On Palin, Letterman began:
Either you're right or you're wrong. Either you know what you're talking about or you don't know what you're talking about. I'm just telling you from my perspective: I thought on my god. I'm sure she's a lovely woman. I'm sure she did a good job in Alaska. But in terms -

Then he reframed the question as a bigger picture:
I'm 61. I've never seen things in this big a mess. I've seen economic problems. I've seen war. I've never seen a combination of things quite like this. I've never seen the free fall diminishment of impression people have of the United States around the [world]. I've never seen anything like this. I have a four year old son I wonder what the hell...

"I'm thinking this is a pretty important job," Letterman went on, returning to the Palin question. "And so I'm wondering..."

McCain didn't answer much except to say that Palin gave people hope and he was "proud" of her, as if, Jon Stewart pointed out the same night, she were his daughter.

Letterman pressed on the responsibility to stand up to ugly comments made by supporters at a rally and wondered why McCain's campaign kept bringing up Obama's supposed relations with Bill Ayers, former member of the Weather Underground.

McCain defended this and Lettman asked, well, didn't the Arizona senator "pal around" with people like G. Gordon Liddy?

He could have phrased it G the Plumber, since Liddy was the head of the group calling themselves plumbers who broke into the Watergate hotel.

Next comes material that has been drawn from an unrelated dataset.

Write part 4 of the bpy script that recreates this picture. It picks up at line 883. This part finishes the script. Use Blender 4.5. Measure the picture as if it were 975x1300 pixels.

Liddy did time for his part in the burglary and later became a right wing talk show host.

"I know Gordon Liddy," McCain felt it was important to say, even coming back from a commercial. "He paid his debt. He went to prison and paid his debt, as people do. I'm not in any way embarrassed to know Gordon Liddy."

This apparently despite Liddy's famous suggestion on air twice that if Federal agents are coming in to seize firearms, aim at their heads. Or his expression of near swooning for Hitler's voice as heard on the radio ("he sent an electric current through my body").

The main thing, McCain said, is that he's been "completely open" about his relationship, suggesting Obama had tried to deny any relationship he had with Ayers (they were on a committee together and the now respected Chicago professor had been an early supporter).

Then Letterman asked about the other part of Palin's charge that Obama had been "pallin' around with terrorists" with an s. Who exactly are the other terrorists he's been supposedly palling around with?

"There's millions of words said in politics," McCain said, explaining that it may have been a gaffe.

But, Letterman accurately pointed out, "That's where we live!"

In politics, the words you say are important.